American Libel News: Left Behind Games Attacks Bloggers

Just a few weeks after a New York businessman decided to withdraw a libel suit against PZ Myers for calling him a “crackpot” in a book review, someone else is turning to legal threats to squash critical comment.

This time it’s a company, Left Behind Games. Left Behind, of course, was a series of apocalyptic novels written by conservative evangelicals Tim LaHaye and Jerry Jenkins, in which the anti-Christ becomes Secretary General of the United Nations and inaugurates a one-world government before his forces are massacred by Jesus at the Second Coming. Tens of millions of copies have been sold.

Left Behind Games was established to create a series of Christian video games based on the books, but the results have not been well-received: there have been complaints from Christians and non-Christians that the game is violent and promotes a paranoid world-view; gamers generally found the game uninteresting. LBG, seeing its share-price tumble, tried a PR counter-attack: it was pointed out that players lose points when they shoot the enemy; according to former CEO Jeff Frichner:

…”You can win the game by not firing a shot, but by conducting spiritual warfare. There’s a prayer button (and) a worship button…”

A consultant brought in to market the game to Asia praised it as “non-violent”, which is odd; as I noted at the time, Jerry Jenkins and Frichner argue that the game’s violence should be put in a Biblical context, while LaHaye has complained that it is no more violent than other games.

However, LBG has now taken off the gloves; a poster to Daily Kos has the latest:

Gordon D. Katz, an attorney for [CEO Troy] Lyndon’s company, has recently sent letters – some via certified mail, and others via his Gmail account — to blogs large and small which have either criticized the game, or linked to news reports on the [alleged – RB] eliminationist theology of the game, or even feature critiques, satirical statements, or harshly worded opinions from blog readers. Radical Congruency received two identical, saber-rattling letters.

Here’s an extract:

…Unfortunately, there are many statements on your website which appear to be false and misleading. This type of misinformation may cause significant and irreparable harm to Left Behind Video Games Inc. and must be removed…If you do not comply immediately, the company will be forced to pursue additional legal action which will include claims for damages, costs of suit and attorney’s fees. This may subject you and your organization to significant legal and financial damages.

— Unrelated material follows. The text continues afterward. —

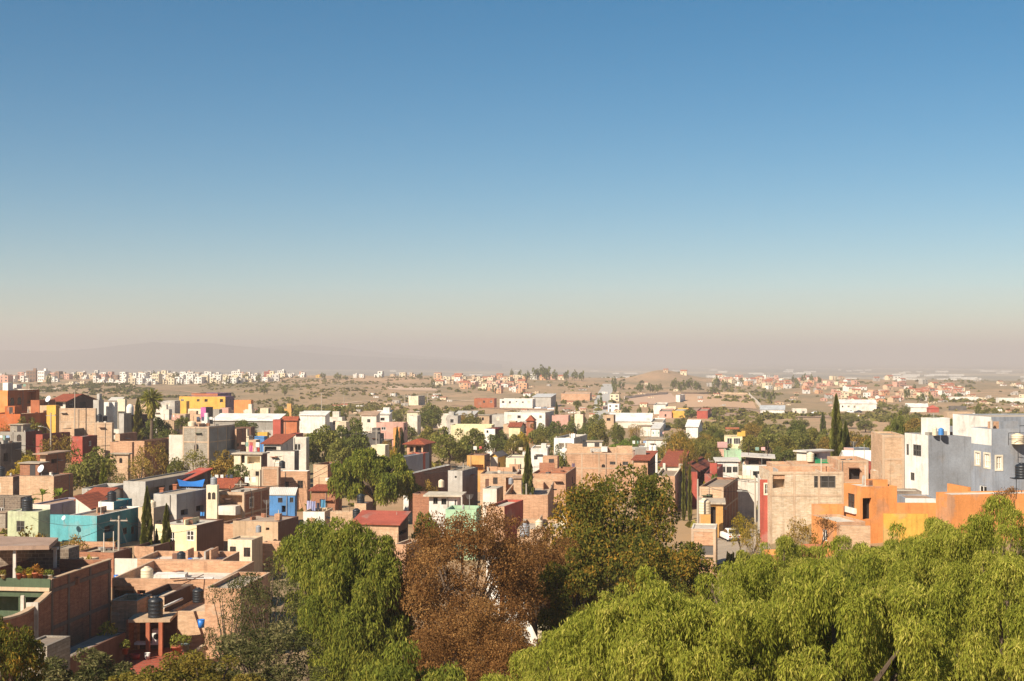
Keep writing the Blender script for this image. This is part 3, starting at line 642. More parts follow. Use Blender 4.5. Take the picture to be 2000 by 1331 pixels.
h = house('brick house with a pale balcony above the yellow house', 424, 477, 526, 962, 1035, 'palebrick', 'redbrick', d=187, a=14, par=.2, frame=True, win=[('L', 430, 474, 968, 986, 'O')])
part_box(h, 'balcony', 'L', 421, 470, 987, 1003, 1.6, 'offwhite')
h = house('slim cream stair tower with arched openings and a tank on top', 403, 424, 428, 948, 1035, 'cream', d=186, a=10, par=.1, win=[('L', 406, 412, 962, 976, 'a'), ('L', 414, 421, 962, 976, 'a')])
tank(418, 13, 'grey', 'grey water tank on the slim cream stair tower', h, back=1)
h = house('two storey orange brick house with a deep shadowed recess', 511, 544, 548, 913, 985, 'brick', d=214, a=4, frame=True, rods=2)
h = house('orange brick house wing with two windows and a white roof edge', 543, 600, 606, 921, 985, 'brick', d=217, a=4, cope='white', win=[('L', 557, 564, 941, 952, 'b'), ('L', 581, 592, 939, 954, 'b')], par=.6)
house('bright blue painted house front below the orange brick house', 525, 576, 580, 968, 1010, 'blue', d=200, a=5, win=[('L', 543, 552, 973, 982, 'b'), ('L', 566, 573, 972, 982, 'w'), ('L', 550, 558, 988, 1001, 'o')], roof='shed', rc='sheet', rise=.9, over=.1)
h = house('beige flat roofed house with a brick chimney stub below the balcony house', 455, 543, 583, 1020, 1072, 'sand', 'brown', d=168, a=14, par=.1, rc='#b09a84', win=[('L', 519, 526, 1031, 1036, 'o')])
part_box(h, 'chimney', 'L', 526, 536, 1007, 1019, -1.5, 'brick', 2.3)
tank(505, 11, 'grey', 'grey water tank on the beige flat roof', d=166, yb=1040)
house('rough brick wall house in shade left of the beige house', 425, 462, 500, 1024, 1080, 'brick', 'redbrick', d=170, a=14, par=.3)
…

By failing to make clear what exactly is being objected to, the letter fails as a serious legal document. Doubtless the hope is that fearful bloggers will simply self-censor anything that might be negative. But who is Gordon D. Katz? The Daily Kos poster did some digging, and found out that the office is actually a private house belonging to Katz’s mother, and that his named “Administrator” is none other than Lyndon’s wife. Most curious.

Criticisms of the game are not confined to blogs – newspapers and magazines have covered the controversy, and it is even referenced in Richard Dawkins’s The God Delusion. Since Dawkins is published in the UK, perhaps LBG could get tips on using UK libel law from Sheik Khalid bin Mahfouz or Alisher Usmanov.

UPDATE: Gamer sites are unimpressed.

One Response

  1. The letter obviously wasn’t meant to be a “serious legal document,” but a polite warning before actual legal action is taken. As far as the letter “failing to make clear what exactly is being objected to,” all the bloggers targeted have to do is check out reviews by neutral sources as well as the game’s and company’s websites. Barring that, the last time I checked, ignorance of wrongdoing is not a legitimate defense in any court of law.